The Resurrection Taught at the Burning Bush
The Signs of the Times March 11, 1880
By J.N. AndrewsTHE Son of God has given us a wonderful exposition of the words that were uttered from the burning bush. It is by reasoning, or deduction, or inference, that our Lord draws the fact of the resurrection from thence. But a necessary inference is always legitimate proof, and such is the inference which the Saviour draws. The Lord said to Moses, "I am the God of thy father, the God of Abraham, the God of Isaac, and the God of Jacob." Ex. 3:6.

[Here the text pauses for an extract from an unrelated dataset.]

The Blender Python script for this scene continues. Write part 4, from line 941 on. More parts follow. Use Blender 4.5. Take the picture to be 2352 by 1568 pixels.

Whenever God says he is the God of any person, or of any class of persons, it is necessarily implied that they who are thus owned of him are his people. In other words, if God calls himself the God of the patriarchs, it is equivalent to calling the patriarchs his servants and his people. There is something reciprocal in the matter. So when God says of his people, "I will be their God," he adds, "And they shall be my people," which indeed is the necessary conclusion. It is the same as though we speak of Zacharias as the husband of Elizabeth. Luke 1. Now this of necessity implies that Elizabeth was the wife of Zacharias. But suppose that Elizabeth is dead and Zacharias still living, we cannot then speak thus of him. He had been her husband, and she had been his wife, but this was dissolved by death. Now our Lord reasons exactly thus when he proves the fact of the resurrection of the patriarchs from the statement of the Most High, made some centuries after their death, that he was their God. They could offer no worship before him, as his people, for they were dead. Ps. 115:17. And hence our Lord lays down the proposition that God is not the God of the dead, but of the living, for it is the living alone that can sustain the relation of his people to him. Luke 20:37, 38.
God speaks of Abraham, Isaac, and Jacob, as he would speak if they were alive at the very time he spoke. Therefore, says our Lord, these men shall be raised from the dead. But how could God speak thus? Simply because that in his purpose they were certainly to live again. Therefore, to him it was the same as though they were even then alive. And observe our Lord's words, "For all live unto him." If they were actually alive, and not merely in his purpose, they would not live such merely to him, but to the conception of other intelligent beings. But it is God's prerogative to call the things that be not as though they were. Rom. 4:17. And so he virtually pledged himself to raise the patriarchs when he styled himself their God.